Application: this wood is very dark and very naily, making it ideal for the
right paneling or flooring application if some denting can be tolerated.
Dimensions: thick 4/4 can be used as is or resawn into a very thin paneling.
Most is 7-9″ wide. Random length to 16′.
Defining characteristic: very dark and extremely naily make it very
primitive looking.

Sunken Pine

 

Sizes: primarily 4/4 with some 5/4, 6/4 and 8/4.  Primarily 4-11″ wide and
8-12′ long.  
Applications: ideal for flooring, paneling, furniture as well as all other interior
applications.
Grade: character or clear grade, sound tight knot. No nail holes, very limited
checking.
Defining characteristic: unusual coloration from being under water so long
Milling and texture options: planed surface Grain density: about average for
heart pine, not loose but not especially tight either.

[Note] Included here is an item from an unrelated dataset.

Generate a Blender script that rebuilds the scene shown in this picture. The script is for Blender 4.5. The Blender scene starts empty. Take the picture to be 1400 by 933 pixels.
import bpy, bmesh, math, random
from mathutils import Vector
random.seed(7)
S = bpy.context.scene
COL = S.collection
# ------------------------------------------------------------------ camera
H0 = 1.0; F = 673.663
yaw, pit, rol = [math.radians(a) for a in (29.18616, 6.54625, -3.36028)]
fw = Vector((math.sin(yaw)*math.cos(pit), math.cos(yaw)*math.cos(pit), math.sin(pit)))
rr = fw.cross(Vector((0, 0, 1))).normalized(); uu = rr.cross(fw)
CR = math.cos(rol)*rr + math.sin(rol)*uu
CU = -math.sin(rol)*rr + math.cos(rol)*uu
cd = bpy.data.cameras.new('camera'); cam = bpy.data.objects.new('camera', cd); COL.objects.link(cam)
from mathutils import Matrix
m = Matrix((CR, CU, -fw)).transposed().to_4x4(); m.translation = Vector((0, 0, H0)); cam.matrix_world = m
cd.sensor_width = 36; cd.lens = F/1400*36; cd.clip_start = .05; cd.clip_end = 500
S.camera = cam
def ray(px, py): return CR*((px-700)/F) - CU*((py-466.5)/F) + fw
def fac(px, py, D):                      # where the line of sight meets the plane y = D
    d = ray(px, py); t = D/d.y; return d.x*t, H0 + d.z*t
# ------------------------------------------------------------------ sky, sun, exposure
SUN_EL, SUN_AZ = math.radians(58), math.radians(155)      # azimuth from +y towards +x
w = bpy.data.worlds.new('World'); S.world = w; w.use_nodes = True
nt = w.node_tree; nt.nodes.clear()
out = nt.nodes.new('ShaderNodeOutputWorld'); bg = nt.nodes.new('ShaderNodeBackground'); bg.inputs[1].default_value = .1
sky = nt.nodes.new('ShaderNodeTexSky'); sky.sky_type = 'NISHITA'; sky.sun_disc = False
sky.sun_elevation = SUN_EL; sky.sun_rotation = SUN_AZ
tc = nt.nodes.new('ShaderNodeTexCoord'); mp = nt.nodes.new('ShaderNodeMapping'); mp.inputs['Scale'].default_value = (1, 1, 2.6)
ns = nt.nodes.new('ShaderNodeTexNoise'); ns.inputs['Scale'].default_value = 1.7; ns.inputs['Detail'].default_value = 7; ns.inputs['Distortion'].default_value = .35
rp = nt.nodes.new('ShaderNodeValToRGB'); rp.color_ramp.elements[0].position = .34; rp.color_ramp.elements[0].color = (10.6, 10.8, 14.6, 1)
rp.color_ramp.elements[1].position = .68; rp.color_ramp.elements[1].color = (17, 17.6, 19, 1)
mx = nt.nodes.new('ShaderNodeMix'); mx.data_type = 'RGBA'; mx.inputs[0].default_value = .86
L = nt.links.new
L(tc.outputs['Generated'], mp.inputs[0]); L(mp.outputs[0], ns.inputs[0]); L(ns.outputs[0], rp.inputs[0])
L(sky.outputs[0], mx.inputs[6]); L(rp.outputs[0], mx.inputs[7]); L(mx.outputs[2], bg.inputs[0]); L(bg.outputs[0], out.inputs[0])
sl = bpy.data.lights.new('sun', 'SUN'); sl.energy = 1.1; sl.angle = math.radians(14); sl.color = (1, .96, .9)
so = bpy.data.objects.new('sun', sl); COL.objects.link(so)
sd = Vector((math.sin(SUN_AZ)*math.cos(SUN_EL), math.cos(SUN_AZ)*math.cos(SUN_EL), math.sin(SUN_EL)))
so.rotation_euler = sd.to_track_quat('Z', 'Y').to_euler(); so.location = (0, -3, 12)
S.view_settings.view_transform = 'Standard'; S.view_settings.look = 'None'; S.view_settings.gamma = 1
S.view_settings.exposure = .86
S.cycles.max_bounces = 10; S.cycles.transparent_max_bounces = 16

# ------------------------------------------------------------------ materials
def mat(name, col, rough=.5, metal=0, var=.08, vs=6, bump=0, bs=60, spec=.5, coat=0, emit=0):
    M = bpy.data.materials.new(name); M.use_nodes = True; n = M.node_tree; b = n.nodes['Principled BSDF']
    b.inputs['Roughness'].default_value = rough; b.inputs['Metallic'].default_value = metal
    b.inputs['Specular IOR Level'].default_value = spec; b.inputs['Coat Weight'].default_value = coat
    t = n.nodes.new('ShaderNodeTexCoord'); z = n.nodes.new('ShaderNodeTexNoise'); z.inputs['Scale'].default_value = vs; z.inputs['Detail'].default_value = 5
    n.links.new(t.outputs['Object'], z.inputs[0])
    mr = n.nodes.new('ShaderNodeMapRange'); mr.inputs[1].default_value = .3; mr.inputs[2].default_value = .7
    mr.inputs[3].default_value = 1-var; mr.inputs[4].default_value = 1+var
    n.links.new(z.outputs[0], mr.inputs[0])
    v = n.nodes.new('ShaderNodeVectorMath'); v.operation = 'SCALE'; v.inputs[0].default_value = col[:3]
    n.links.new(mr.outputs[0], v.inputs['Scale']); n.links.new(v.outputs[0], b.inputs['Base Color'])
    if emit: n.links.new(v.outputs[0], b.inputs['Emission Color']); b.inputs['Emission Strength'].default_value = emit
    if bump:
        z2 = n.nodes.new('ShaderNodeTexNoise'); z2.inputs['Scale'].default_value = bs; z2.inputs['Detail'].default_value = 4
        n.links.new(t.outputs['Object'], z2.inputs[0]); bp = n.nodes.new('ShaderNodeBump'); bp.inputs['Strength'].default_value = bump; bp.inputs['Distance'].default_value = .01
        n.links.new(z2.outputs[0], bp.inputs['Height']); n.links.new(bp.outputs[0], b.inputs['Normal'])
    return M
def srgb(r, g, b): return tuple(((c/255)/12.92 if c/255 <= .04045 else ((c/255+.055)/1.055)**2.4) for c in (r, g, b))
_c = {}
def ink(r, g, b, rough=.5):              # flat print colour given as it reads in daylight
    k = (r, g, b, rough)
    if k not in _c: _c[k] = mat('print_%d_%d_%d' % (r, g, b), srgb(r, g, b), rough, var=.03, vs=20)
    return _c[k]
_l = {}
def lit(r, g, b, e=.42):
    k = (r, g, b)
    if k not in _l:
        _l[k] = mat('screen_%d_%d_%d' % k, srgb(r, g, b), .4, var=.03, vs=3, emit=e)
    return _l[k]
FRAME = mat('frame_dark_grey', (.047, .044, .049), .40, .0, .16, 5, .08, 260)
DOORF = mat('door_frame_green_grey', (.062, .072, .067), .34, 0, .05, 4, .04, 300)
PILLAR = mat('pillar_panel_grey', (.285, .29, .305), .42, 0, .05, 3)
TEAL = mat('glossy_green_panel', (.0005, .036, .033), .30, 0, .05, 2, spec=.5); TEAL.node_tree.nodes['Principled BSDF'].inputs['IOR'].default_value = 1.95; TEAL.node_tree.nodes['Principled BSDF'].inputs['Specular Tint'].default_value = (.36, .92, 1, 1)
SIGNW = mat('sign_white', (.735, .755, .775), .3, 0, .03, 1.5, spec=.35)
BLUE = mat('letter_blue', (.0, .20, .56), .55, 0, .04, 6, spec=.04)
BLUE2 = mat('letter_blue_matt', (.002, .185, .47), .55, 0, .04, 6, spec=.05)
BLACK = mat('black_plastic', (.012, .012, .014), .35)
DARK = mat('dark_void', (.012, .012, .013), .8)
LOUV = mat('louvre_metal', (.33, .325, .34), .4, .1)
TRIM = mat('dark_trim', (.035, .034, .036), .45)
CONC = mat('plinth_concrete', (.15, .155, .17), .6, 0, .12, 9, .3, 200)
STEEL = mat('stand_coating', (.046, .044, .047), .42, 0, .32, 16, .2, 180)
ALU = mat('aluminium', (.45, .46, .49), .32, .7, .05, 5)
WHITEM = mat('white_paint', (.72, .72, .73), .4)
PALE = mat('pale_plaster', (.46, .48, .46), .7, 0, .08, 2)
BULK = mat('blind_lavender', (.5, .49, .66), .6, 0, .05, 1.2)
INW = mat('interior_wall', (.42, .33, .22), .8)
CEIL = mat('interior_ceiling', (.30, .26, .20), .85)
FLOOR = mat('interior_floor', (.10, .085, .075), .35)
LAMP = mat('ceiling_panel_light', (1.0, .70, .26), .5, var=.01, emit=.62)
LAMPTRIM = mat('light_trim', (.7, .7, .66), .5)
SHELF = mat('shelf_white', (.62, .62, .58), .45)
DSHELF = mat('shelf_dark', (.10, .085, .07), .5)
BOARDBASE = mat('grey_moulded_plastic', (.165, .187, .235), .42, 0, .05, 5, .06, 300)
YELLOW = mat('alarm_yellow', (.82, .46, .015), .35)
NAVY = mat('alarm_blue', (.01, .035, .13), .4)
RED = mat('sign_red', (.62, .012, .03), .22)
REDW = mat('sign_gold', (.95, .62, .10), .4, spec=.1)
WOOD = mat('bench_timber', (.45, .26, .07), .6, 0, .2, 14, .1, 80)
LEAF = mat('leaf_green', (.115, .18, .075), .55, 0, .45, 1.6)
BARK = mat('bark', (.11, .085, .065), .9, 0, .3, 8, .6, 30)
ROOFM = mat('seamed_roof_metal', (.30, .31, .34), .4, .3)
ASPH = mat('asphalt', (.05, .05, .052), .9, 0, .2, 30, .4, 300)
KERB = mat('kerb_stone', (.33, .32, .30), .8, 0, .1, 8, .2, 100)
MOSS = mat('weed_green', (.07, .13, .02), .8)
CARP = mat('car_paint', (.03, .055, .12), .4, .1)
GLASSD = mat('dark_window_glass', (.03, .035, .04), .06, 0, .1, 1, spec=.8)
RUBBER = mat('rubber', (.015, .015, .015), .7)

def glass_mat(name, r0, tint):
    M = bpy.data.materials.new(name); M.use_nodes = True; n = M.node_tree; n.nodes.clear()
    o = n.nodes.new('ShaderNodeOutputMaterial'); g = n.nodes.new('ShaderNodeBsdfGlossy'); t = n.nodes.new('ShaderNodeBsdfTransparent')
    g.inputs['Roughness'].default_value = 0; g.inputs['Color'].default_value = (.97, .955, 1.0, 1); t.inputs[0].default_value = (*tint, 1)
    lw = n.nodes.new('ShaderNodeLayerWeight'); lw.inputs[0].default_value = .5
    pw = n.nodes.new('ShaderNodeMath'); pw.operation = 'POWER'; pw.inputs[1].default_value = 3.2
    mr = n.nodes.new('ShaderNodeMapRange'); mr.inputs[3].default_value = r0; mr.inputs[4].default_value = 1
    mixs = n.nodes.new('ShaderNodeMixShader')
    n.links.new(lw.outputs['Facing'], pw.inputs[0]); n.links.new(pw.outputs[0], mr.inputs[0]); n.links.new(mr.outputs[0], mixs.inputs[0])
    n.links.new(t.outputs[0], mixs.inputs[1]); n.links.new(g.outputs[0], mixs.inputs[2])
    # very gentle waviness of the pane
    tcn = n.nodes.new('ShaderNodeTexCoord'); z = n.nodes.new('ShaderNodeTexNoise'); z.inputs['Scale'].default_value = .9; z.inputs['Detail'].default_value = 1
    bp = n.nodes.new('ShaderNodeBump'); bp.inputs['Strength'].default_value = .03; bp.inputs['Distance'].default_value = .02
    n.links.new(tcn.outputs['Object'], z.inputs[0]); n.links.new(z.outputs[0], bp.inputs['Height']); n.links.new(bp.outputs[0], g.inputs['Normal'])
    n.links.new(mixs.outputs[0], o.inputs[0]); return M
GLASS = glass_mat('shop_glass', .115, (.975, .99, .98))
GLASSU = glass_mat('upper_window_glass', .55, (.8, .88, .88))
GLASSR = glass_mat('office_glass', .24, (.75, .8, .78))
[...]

During the heyday of the industrial revolution most of the 100 million acres
of the original long leaf southern yellow pine forest was cut down.  The
logs were often transported to local mills via river.  Along the way, as
many as ten percent of them sank.  These sinkers were usually dense young
trees.  Young trees have a higher percentage of live sap wood and therefore
a higher percentage of water, making them heavier and more susceptible to
sinking.  Many of these logs were axe cut and some had a chevron cut into
them to pull the turpentine out while they were still standing.  The logs
this wood came from were pulled from Cape Fear in South Carolina.

Unlike heart pine from industrial timbers, sunken heart pine has been
absorbing the minerals of the river bottom for over a hundred years.  Black,
green, brown and grey tones wash into the previously vibrant red and gold of
virgin heart pine to create a muted, dark tone; while the characteristic
grain of heart pine remains as bold as ever.